The story moved through time almost effortlessly. I suspect this was due to the characters that’ve lost their general sense of time, altogether.
As in most stories with a Holocaust setting, a tragedy ensued. The affliction was cruel yet it was the intimate portrayal of how the victims managed their tribulation that echoed the loudest in the story.

The shawl was barely capable of providing warmth but it offered a drop of magic to any one of the three characters who could possess it. It was that dribble of hope that provided the most temporary comfort.

Ozick exposed the stress that occurred to people who endured an unbelievable level of pressure. You understood the teenager’s jealousy of the infant, the infant who grew into a toddler who was content with her shawl that kept her warm and the young woman’s desperation to keep her child hidden.

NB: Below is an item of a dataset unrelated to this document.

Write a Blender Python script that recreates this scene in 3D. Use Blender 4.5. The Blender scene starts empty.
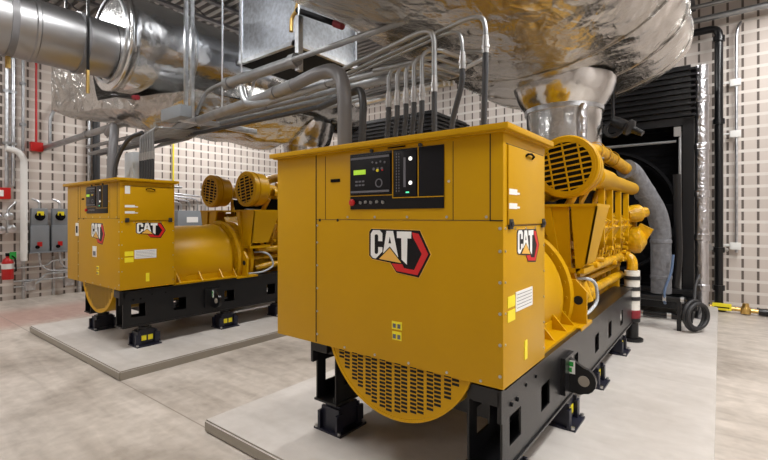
import bpy, bmesh, math, random
from mathutils import Vector, Matrix, noise
random.seed(7)
PI = math.pi
scn = bpy.context.scene
COL = scn.collection
CAM_H = 1.604
PAD = 0.09

# ------------------------------------------------------------------ materials
def nmat(name):
    m = bpy.data.materials.new(name); m.use_nodes = True
    nt = m.node_tree
    return m, nt, nt.nodes['Principled BSDF']

def simple(name, col, rough=.5, metal=0.0, bump=0.0, bscale=60, var=0.0, vscale=4, coat=0.0, spec=.5):
    m, nt, b = nmat(name)
    b.inputs['Base Color'].default_value = (*col, 1)
    b.inputs['Roughness'].default_value = rough
    b.inputs['Metallic'].default_value = metal
    b.inputs['Specular IOR Level'].default_value = spec
    b.inputs['Coat Weight'].default_value = coat
    N, L = nt.nodes, nt.links
    tc = N.new('ShaderNodeTexCoord')
    if var:
        n = N.new('ShaderNodeTexNoise'); n.inputs['Scale'].default_value = vscale; n.inputs['Detail'].default_value = 5
        L.new(tc.outputs['Object'], n.inputs['Vector'])
        r = N.new('ShaderNodeMapRange')
        r.inputs['From Min'].default_value = .3; r.inputs['From Max'].default_value = .7
        r.inputs['To Min'].default_value = 1-var; r.inputs['To Max'].default_value = 1+var
        L.new(n.outputs['Fac'], r.inputs['Value'])
        x = N.new('ShaderNodeVectorMath'); x.operation = 'SCALE'; x.inputs[0].default_value = col
        L.new(r.outputs['Result'], x.inputs['Scale']); L.new(x.outputs['Vector'], b.inputs['Base Color'])
    if bump:
        n2 = N.new('ShaderNodeTexNoise'); n2.inputs['Scale'].default_value = bscale; n2.inputs['Detail'].default_value = 4
        L.new(tc.outputs['Object'], n2.inputs['Vector'])
        bp = N.new('ShaderNodeBump'); bp.inputs['Strength'].default_value = bump; bp.inputs['Distance'].default_value = .02
        L.new(n2.outputs['Fac'], bp.inputs['Height']); L.new(bp.outputs['Normal'], b.inputs['Normal'])
    return m

M = {}
M['yellow'] = simple('yellow_paint', (.53, .285, .001), .36, var=.03, vscale=2, bump=.03, bscale=150, spec=.22)
M['yellow_cast'] = simple('yellow_cast_paint', (.56, .30, .003), .28, var=.28, vscale=9, bump=.6, bscale=26, spec=.45)
M['black'] = simple('black_paint', (.008, .008, .009), .28, bump=.05, bscale=90, spec=.4)
M['matte_black'] = simple('matte_black', (.004, .004, .005), .8, spec=.12)
M['rubber'] = simple('black_rubber', (.02, .02, .022), .5)
M['slot'] = simple('dark_slot', (.006, .006, .006), .9)
M['grey_hose'] = simple('grey_flexible_hose', (.17, .17, .18), .38, bump=.05, bscale=200)
M['dark_hose'] = simple('dark_hose', (.035, .037, .042), .42)
M['galv'] = simple('galvanised_steel', (.62, .64, .67), .34, 1.0, var=.18, vscale=14, bump=.06, bscale=40)
M['conduit'] = simple('galvanised_conduit', (.36, .37, .38), .36, .85, var=.12, vscale=12)
M['duct'] = simple('spangled_sheet_metal', (.60, .64, .70), .36, .9, var=.2, vscale=22, bump=.05, bscale=8)
M['steel'] = simple('bright_steel', (.55, .55, .55), .3, 1.0)
M['white'] = simple('white_plastic', (.80, .80, .78), .45)
M['red'] = simple('red_paint', (.50, .012, .012), .35)
M['dark_red'] = simple('dark_red_clamp', (.22, .012, .02), .45)
M['grey_box'] = simple('grey_enamel', (.22, .24, .26), .4)
M['box_pale'] = simple('pale_grey_enamel', (.48, .52, .56), .4)
M['green'] = simple('green_mark', (.02, .35, .05), .5)
M['caution'] = simple('caution_yellow', (.85, .72, .02), .45)
M['brass'] = simple('brass', (.72, .48, .16), .3, 1.0)
M['bezel'] = simple('panel_grey', (.13, .13, .15), .4)
M['panel'] = simple('panel_black', (.006, .006, .008), .35, spec=.25)
M['blue'] = simple('blue_mount', (.010, .011, .024), .4)
M['blue_tube'] = simple('blue_tube', (.10, .16, .28), .4)
M['logo_red'] = simple('logo_red', (.60, .012, .015), .4)
M['logo_gold'] = simple('logo_gold', (.80, .45, .08), .4)
M['logo_white'] = simple('logo_white', (.86, .86, .84), .4)
M['deck'] = simple('ceiling_deck', (.34, .34, .34), .5, .3)
M['beam'] = simple('joist_grey', (.13, .13, .14), .5)
M['insul'] = simple('grey_insulation_wrap', (.16, .165, .18), .5, .15, bump=.7, bscale=22, var=.2, vscale=16)
M['white_insul'] = simple('white_fabric_wrap', (.74, .72, .66), .6, bump=.4, bscale=30)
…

There was also a strong theme of how resilient the human spirit is under the most ruthless force and its cling to life. Death is one our most foreboding enemies that make us adhere to the land of the living, no matter what.

The tragedies of the collective nor of the individuals couldn’t override the will to live, in spite of the cold, or the starvation, or the electric fences or the bullets. You don’t expect the victims to purge forward with life but they do and you find yourself in awe of it.

The tragedy, in its full bitterness was silently welcomed. It was an act of mercy, even in the hands of devils and the will to live continued.

Ozick was born and raised in New York City to Russian-Jewish parents. She continues to write about her Judaic culture and its history through short stories, novels, essays and poetry.